_Given records_
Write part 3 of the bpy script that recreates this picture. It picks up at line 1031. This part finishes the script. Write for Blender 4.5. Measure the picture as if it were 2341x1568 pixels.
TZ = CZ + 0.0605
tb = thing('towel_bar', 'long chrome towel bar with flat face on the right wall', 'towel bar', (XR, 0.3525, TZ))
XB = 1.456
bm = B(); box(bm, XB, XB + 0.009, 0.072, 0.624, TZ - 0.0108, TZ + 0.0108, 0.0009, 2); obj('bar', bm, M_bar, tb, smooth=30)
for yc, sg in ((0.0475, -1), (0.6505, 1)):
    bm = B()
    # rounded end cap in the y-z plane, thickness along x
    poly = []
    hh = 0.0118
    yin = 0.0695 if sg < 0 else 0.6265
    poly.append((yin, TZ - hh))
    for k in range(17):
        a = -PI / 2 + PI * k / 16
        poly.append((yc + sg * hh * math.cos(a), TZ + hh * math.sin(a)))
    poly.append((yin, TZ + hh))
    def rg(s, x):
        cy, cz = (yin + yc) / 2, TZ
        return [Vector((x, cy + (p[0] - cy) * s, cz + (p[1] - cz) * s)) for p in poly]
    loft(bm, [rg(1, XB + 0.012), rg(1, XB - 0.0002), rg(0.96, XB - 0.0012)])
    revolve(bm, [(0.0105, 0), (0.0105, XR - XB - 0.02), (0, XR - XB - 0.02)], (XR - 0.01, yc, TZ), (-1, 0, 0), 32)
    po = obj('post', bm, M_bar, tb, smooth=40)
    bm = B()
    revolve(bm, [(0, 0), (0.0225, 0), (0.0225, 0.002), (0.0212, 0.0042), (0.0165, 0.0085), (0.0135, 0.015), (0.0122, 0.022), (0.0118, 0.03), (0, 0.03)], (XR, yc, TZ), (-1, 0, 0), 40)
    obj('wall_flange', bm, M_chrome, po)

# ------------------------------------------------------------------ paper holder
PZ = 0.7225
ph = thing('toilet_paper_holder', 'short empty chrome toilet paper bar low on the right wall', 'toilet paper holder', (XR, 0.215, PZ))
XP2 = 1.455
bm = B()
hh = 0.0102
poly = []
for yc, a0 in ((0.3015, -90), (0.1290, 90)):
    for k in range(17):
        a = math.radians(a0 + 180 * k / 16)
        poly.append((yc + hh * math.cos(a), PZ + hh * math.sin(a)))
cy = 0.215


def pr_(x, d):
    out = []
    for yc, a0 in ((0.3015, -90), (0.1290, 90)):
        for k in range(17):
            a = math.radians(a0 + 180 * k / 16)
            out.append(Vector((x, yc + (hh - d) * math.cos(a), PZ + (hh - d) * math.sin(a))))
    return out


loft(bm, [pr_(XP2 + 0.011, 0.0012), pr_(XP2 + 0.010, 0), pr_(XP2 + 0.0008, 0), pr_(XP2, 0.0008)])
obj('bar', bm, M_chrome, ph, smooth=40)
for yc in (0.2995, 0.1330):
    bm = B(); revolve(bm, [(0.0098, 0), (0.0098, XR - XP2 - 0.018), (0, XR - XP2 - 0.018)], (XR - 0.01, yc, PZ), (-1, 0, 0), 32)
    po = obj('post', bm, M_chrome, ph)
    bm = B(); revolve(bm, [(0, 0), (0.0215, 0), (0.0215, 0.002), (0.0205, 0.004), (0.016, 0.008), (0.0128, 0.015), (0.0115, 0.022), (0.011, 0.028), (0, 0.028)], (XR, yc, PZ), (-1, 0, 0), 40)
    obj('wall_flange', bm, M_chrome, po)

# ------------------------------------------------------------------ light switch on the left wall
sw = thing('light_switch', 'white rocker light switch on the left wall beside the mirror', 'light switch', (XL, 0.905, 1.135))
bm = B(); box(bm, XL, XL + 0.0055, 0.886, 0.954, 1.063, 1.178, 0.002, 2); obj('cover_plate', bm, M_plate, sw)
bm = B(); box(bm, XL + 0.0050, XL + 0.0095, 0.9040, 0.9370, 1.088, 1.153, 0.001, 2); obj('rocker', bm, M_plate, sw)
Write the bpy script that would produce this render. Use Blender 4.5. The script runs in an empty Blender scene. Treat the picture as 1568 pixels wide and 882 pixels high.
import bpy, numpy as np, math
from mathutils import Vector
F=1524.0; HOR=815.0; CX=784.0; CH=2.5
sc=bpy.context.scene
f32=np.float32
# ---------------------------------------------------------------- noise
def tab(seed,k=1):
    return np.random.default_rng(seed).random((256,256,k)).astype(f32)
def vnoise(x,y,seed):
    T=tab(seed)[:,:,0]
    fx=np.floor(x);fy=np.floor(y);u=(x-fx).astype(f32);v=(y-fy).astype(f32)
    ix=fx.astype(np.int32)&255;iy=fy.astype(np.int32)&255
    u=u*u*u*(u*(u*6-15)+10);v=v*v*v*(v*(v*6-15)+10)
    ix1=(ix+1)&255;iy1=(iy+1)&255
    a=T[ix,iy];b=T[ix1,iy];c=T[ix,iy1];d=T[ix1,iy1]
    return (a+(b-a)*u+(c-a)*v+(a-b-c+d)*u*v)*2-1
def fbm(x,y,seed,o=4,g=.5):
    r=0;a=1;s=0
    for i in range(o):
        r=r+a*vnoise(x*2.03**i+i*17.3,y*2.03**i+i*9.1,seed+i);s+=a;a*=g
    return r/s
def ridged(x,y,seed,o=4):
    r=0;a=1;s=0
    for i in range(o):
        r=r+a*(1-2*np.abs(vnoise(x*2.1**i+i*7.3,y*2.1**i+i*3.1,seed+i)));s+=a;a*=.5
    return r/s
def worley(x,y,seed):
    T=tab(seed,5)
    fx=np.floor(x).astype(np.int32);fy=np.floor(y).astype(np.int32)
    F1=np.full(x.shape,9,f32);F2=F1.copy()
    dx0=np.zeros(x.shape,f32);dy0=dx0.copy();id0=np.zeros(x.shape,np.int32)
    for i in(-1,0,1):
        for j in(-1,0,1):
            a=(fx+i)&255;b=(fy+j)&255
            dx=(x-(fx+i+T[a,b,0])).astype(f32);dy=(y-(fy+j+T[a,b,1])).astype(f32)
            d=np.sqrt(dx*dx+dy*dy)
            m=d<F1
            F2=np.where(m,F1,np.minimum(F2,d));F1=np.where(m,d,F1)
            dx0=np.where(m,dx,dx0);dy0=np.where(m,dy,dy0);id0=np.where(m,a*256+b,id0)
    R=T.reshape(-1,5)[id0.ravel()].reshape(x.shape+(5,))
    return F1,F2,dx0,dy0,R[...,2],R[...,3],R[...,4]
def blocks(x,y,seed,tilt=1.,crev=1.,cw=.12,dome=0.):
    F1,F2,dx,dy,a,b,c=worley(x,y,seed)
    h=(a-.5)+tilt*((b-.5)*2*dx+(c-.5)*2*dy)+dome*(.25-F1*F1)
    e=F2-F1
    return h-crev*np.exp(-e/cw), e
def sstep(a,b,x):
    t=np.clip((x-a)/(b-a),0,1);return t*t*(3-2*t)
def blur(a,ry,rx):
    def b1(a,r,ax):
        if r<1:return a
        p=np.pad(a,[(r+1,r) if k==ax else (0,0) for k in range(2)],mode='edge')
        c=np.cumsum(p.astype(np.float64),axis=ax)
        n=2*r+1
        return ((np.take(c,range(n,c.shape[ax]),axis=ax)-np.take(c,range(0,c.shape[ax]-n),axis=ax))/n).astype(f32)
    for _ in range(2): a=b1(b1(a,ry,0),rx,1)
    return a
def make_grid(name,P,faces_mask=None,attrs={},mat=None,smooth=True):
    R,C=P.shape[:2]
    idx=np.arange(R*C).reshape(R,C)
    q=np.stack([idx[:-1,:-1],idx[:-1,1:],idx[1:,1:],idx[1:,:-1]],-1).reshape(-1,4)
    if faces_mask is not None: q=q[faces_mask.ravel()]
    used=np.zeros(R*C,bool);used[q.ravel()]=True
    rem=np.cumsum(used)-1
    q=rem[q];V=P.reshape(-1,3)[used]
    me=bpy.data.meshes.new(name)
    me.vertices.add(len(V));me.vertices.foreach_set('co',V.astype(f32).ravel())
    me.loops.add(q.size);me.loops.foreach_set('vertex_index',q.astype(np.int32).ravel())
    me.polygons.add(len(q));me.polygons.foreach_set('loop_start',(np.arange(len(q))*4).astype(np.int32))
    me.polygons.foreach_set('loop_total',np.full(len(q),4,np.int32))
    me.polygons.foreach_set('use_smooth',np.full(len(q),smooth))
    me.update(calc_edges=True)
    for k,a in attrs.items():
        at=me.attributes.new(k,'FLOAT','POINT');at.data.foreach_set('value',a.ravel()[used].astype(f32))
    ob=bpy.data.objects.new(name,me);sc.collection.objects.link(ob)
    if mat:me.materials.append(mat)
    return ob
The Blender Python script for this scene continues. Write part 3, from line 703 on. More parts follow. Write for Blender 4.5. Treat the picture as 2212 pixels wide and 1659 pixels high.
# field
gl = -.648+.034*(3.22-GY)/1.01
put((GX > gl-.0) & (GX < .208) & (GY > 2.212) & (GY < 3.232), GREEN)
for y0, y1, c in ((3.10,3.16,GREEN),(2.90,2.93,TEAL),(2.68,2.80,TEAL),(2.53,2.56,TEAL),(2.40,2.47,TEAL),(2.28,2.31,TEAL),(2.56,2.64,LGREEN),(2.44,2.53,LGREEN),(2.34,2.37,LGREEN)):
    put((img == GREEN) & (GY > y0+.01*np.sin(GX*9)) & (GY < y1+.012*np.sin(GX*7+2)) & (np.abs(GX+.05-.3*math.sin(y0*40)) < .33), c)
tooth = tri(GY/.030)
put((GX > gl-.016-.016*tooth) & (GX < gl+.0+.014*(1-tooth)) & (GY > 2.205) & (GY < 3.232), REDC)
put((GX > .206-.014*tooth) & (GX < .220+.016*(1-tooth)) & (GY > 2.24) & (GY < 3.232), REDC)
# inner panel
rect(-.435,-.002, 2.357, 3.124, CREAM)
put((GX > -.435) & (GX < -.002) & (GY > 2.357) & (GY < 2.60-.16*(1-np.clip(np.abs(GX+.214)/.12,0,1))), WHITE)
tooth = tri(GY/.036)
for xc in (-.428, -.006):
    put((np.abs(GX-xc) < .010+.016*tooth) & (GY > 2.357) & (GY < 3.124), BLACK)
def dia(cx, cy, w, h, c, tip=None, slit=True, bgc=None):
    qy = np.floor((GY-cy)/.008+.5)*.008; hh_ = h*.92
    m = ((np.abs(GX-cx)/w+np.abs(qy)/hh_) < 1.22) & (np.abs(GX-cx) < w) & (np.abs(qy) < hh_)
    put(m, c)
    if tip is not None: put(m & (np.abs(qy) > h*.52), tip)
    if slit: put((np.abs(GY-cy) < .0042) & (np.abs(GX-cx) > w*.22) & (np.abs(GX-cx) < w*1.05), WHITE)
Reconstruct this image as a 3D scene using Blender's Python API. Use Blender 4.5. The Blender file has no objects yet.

_Prompt_
Report the number of lines above that contain the word "Python", and only that number.

_Task response_
2